Katie Holmes and stylist Jeanne Yang realized they both enjoyed sewing as a hobby and collaborated to form Holmes & Yang, a women's clothing collection. Yang said, "It’s so rare, unfortunately, that I actually know people who are into crafting and doing stuff like that." They design sophisticated clothes with a few simple priorities: use luxurious fabrics, design to fit perfectly, pay careful attention to detail, and have everything made close to home in the USA. One of my favorite items from Holmes & Yang is a beautifully-crafted, trimmed trench coat available at Barneys New York. It is structured, has just the right amount of detail, and would look flattering on any woman. Katie spoke of the versatility of the collection when saying, "We just wanted to do comfortable clothes that you can wear going from a meeting to being a mom to going on a date." What more could a girl ask for?
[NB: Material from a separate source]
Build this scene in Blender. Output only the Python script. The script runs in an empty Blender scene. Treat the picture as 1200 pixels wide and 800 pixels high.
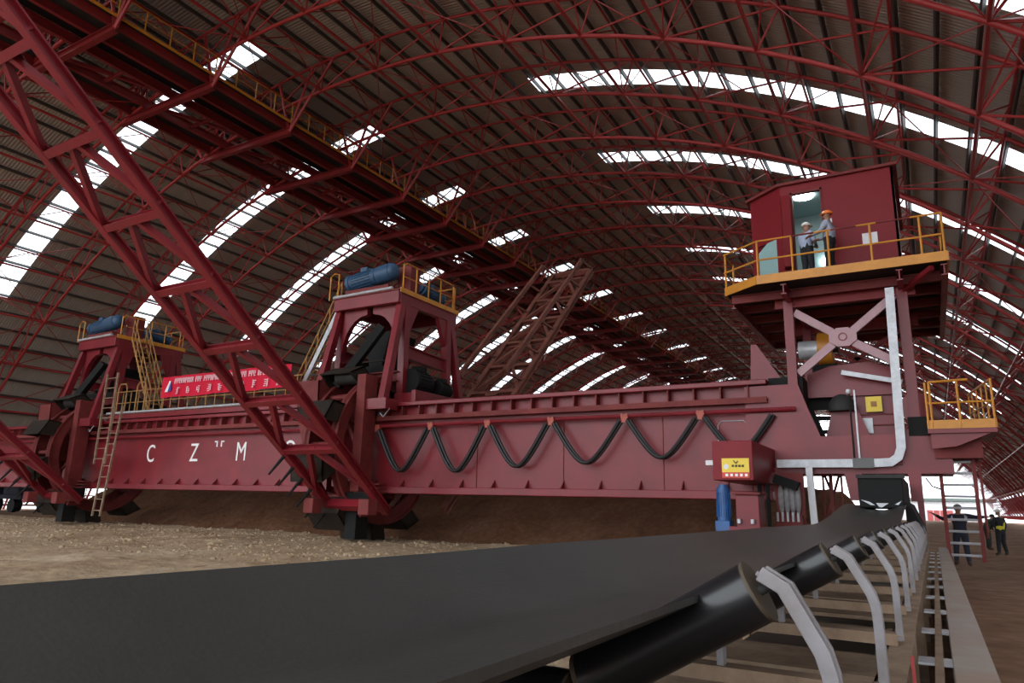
import bpy, bmesh, math, random
from mathutils import Vector, Matrix, Quaternion, noise
random.seed(7)
C = bpy.context.scene.collection
SC = bpy.context.scene
PI = math.pi
V = Vector

# ------------------------------------------------------------------ materials
def mat(name, col, rough=0.6, metal=0.0, var=0.0, vscale=2.0, col2=None, bump=0.0, bscale=20.0, spec=0.5):
    m = bpy.data.materials.new(name); m.use_nodes = True
    nt = m.node_tree; b = nt.nodes['Principled BSDF']
    b.inputs['Base Color'].default_value = (*col, 1)
    b.inputs['Roughness'].default_value = rough
    b.inputs['Metallic'].default_value = metal
    b.inputs['Specular IOR Level'].default_value = spec
    if var > 0 or col2 or bump > 0:
        tc = nt.nodes.new('ShaderNodeTexCoord')
    if var > 0 or col2:
        n = nt.nodes.new('ShaderNodeTexNoise'); n.inputs['Scale'].default_value = vscale
        n.inputs['Detail'].default_value = 6; n.inputs['Roughness'].default_value = 0.65
        nt.links.new(tc.outputs['Object'], n.inputs['Vector'])
        r = nt.nodes.new('ShaderNodeValToRGB')
        c2 = col2 if col2 else tuple(max(0, c * (1 - var)) for c in col)
        r.color_ramp.elements[0].position = 0.35; r.color_ramp.elements[1].position = 0.68
        r.color_ramp.elements[0].color = (*c2, 1); r.color_ramp.elements[1].color = (*col, 1)
        nt.links.new(n.outputs['Fac'], r.inputs['Fac'])
        nt.links.new(r.outputs['Color'], b.inputs['Base Color'])
    if bump > 0:
        n2 = nt.nodes.new('ShaderNodeTexNoise'); n2.inputs['Scale'].default_value = bscale
        n2.inputs['Detail'].default_value = 8
        nt.links.new(tc.outputs['Object'], n2.inputs['Vector'])
        bp = nt.nodes.new('ShaderNodeBump'); bp.inputs['Strength'].default_value = bump
        bp.inputs['Distance'].default_value = 0.05
        nt.links.new(n2.outputs['Fac'], bp.inputs['Height'])
        nt.links.new(bp.outputs['Normal'], b.inputs['Normal'])
    return m

M = {}
M['red'] = mat('red_paint', (0.215, 0.014, 0.022), 0.38, 0, 0.30, 0.9, spec=0.42)
M['truss'] = mat('truss_red_paint', (0.34, 0.030, 0.028), 0.45, 0, 0.2, 0.6, spec=0.3)
M['purlin'] = mat('dark_purlin_steel', (0.06, 0.05, 0.045), 0.6)
M['dusty'] = mat('dusty_red_paint', (0.20, 0.036, 0.032), 0.65, 0, 0, 1.3, (0.13, 0.018, 0.018), spec=0.3)
M['gantry'] = mat('gantry_red_paint', (0.22, 0.018, 0.020), 0.55, 0, 0.3, 0.7, spec=0.3)
M['palepink'] = mat('painted_sky_sheen_pink', (0.46, 0.27, 0.30), 0.5, 0, 0.2, 3)  # sky reflection on the X brace, put into its base colour
M['brown'] = mat('mottled_brown_steel', (0.24, 0.075, 0.05), 0.75, 0, 0.4, 2.0)  # brown with darker noise mottling, for the back harrow
M['cabred'] = mat('cabin_red_paint', (0.20, 0.012, 0.018), 0.42, 0, 0.12, 0.8, spec=0.2)
M['yellow'] = mat('yellow_paint', (0.62, 0.25, 0.02), 0.45, 0, 0.2, 3.0)
M['dullyellow'] = mat('dusty_yellow_paint', (0.38, 0.19, 0.05), 0.6, 0, 0.25, 3.0)
M['black'] = mat('black_steel', (0.010, 0.010, 0.010), 0.7, 0, 0.2, 3, spec=0.2)
M['darkgrey'] = mat('dark_grey_steel', (0.035, 0.034, 0.033), 0.65, 0, 0.3, 2, spec=0.25)
M['midgrey'] = mat('mid_grey_steel', (0.13, 0.13, 0.13), 0.6)
M['bucket'] = mat('worn_black_bucket', (0.014, 0.012, 0.011), 0.7, 0, 0, 4, (0.035, 0.024, 0.016), spec=0.2)
M['belt'] = mat('rubber_belt', (0.040, 0.038, 0.033), 0.42, 0, 0, 1.2, (0.027, 0.026, 0.023), 0.05, 60, 0.5)
M['roller'] = mat('black_gloss_roller', (0.008, 0.008, 0.009), 0.28)
M['galv'] = mat('galvanised_steel', (0.52, 0.53, 0.56), 0.42, 0.25, 0.25, 6)
M['bracket'] = mat('grey_painted_bracket', (0.27, 0.26, 0.275), 0.5, 0, 0, 5, (0.17, 0.15, 0.15))
M['capring'] = mat('brown_roller_cap', (0.055, 0.038, 0.022), 0.7)
M['dustysteel'] = mat('dusty_brown_steel', (0.34, 0.24, 0.16), 0.85, 0, 0, 5, (0.20, 0.13, 0.085))
M['kerb'] = mat('dusty_beam_paint', (0.33, 0.23, 0.165), 0.6, 0, 0, 1.6, (0.36, 0.32, 0.29), 0.1, 30)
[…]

L.A.M.B. is Gwen Stefani's clothing line inspired by her own personal style- a mix of old Hollywood glamour and modern street wear. You might call it rocker chic. L.A.M.B. designs are sold in many stores around the world including a few in Kansas. Like Holmes and Yang, Stefani has a past history of sewing. She said, "I'd peg the pants and cut the shirts. My room was always a sewing disaster. I'm not a great technical sewer but I had the ideas. I'd use Velcro instead of zippers because they were easier to do."

It has been unseasonably warm in Kansas this winter and it almost feels like spring. The mild weather inspired me to make a reversible tank and pleated poplin skirt. I far prefer spring and summer clothing to cold-weather attire, so I'm excited to create more summer looks in the upcoming months.